Последняя из Медичи при новом правителе могла снова спокойно жить в левом крыле дворца Питти, откуда после восшествия на престол своего младшего братца была вынуждена съехать в Виллу La Quiete. Более того, она добилась подписания 31 октября 1737 года «Семейного пакта», благодаря которому все фамильные сокровища Медичи сохранялись нераздельными и навсегда оставались во Флоренции, на радость будущим поколениям почитателей искусства.

Обо всем этом Горацио Манн и рассказывал своим гостям из Лондона: поэту Томасу Грэю и сопровождавшему его младшему сыну премьер-министра Роберта Уолпола, своему тезке Горацио Уолполу. Когда при их знакомстве выяснилось, что 21-летний юноша только что окончил Кембридж, как и дипломат Манн, более того, до этого тоже учился в Итоне, старший Горацио воспылал к смазливому путешественнику еще большей симпатией, которая потом переросла в прочную дружескую связь. Правда, потом злые языки называли ее не совсем дружеской, а несколько более близкой… Как бы там ни было, но когда Уолпол покинул Италию в 1741 году и больше не встречался с Манном лично, они продолжали переписку еще без малого двадцать лет. За это время Горацио Уолпол, который позже получит почетный титул «принца эпистолярного искусства», написал Горацио Манну 170 писем! В этих посланиях, которые на первый взгляд или человеку далекому от политики могут показаться просто собранием светских сплетен и забавных анекдотов, он с неподражаемой легкостью, занимательностью и веселостью пишет об основных событиях, волновавших современную ему Европу. А ведь Горацио Уолпол вслед за своим отцом тоже стал депутатом парламента от партии вигов и занимался политикой всю жизнь. Правда, в отличие от отца политических амбиций не имел, его больше привлекали искусства (и потому он стал известным антикваром и коллекционером) и литература. В письмах Уолпол отточил свой литературный талант настолько, что в 1764 году выпустил (анонимно) роман «Замок Отранто», якобы перевод с итальянского оригинала, вышедшего из-под пера некоего Онуфрио Муральто. Он стал первым образцом готического «романа ужасов». Тут неповторимый стиль Уолпола, который отличали причудливая смесь комичного и возвышенного, раскрылся в полной мере.

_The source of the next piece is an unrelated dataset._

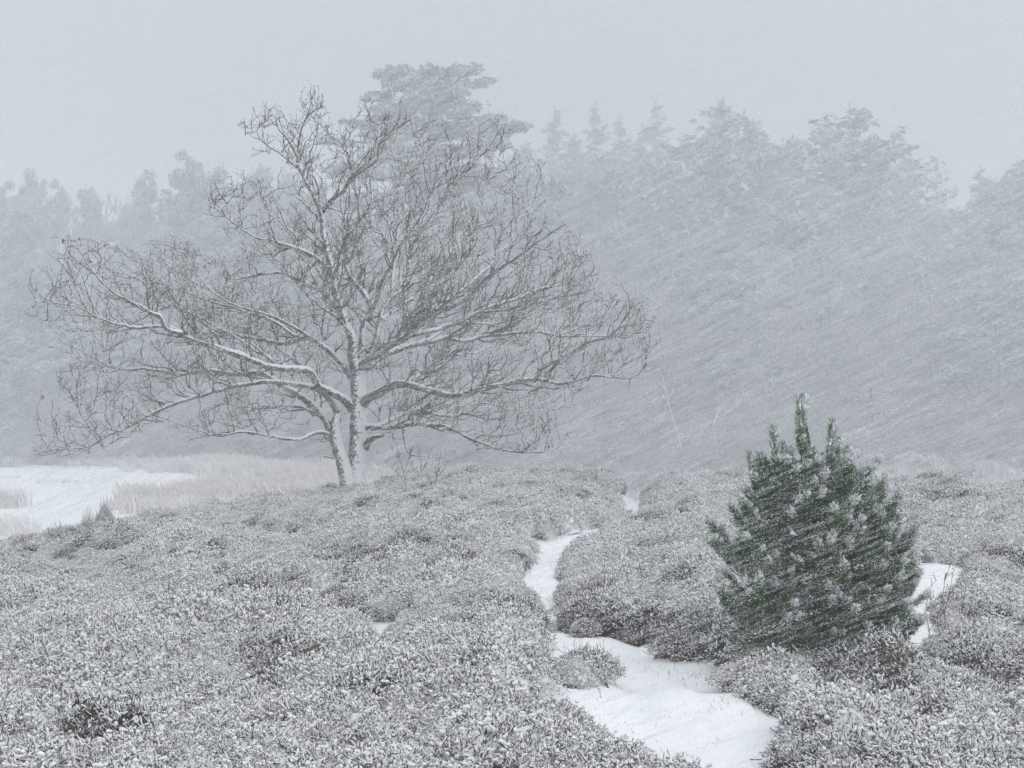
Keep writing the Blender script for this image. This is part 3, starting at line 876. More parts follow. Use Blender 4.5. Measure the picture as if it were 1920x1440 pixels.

Если бы Горацио Уолпол относился к своим письмам Манну настолько же легкомысленно, насколько легкомысленными они казались, то, получив их обратно после смерти своего адресата 6 ноября 1786 года, разве переписал бы он их все с такой образцовой тщательностью, расположив в хронологическом порядке, пронумеровав, снабдив вполне серьезными пояснениями о местах, событиях и действующих лицах и завещав опубликовать только после своей смерти? И разве не стали бы они основой для его мемуаров «Заметки о дворе Георга I и Георга II»?

Вот и теперь, спустя четыре года с того достопамятного визита, положившего начало их многолетней связи, Горацио Манн пишет другу Горацио Уолполу в Лондон письмо о последних событиях во Флоренции, где он к тому времени дослужился до ранга министра: «В ночь с 18 на 19 февраля 1743 года вдовствующая палатина Анна-Мария Луиза де Медичи умерла от «тяжести в груди». Простые люди убеждены, что она опочила, когда поднялся ураганный ветер, один из самых неистовых, какие мне довелось видеть; он начался сегодня утром и продолжался около двух часов, а сейчас солнце светит так ярко, как никогда…» По воле покойной ее тело было помещено в усыпальницу в не совсем еще готовом левом приделе базилики Сан-Лоренцо, строительство которой началось при ее пращуре Фердинандо I в 1604 году и было завершено за счет пожертвований последней из Медичи, поступавших, согласно завещанию, и после ее кончины.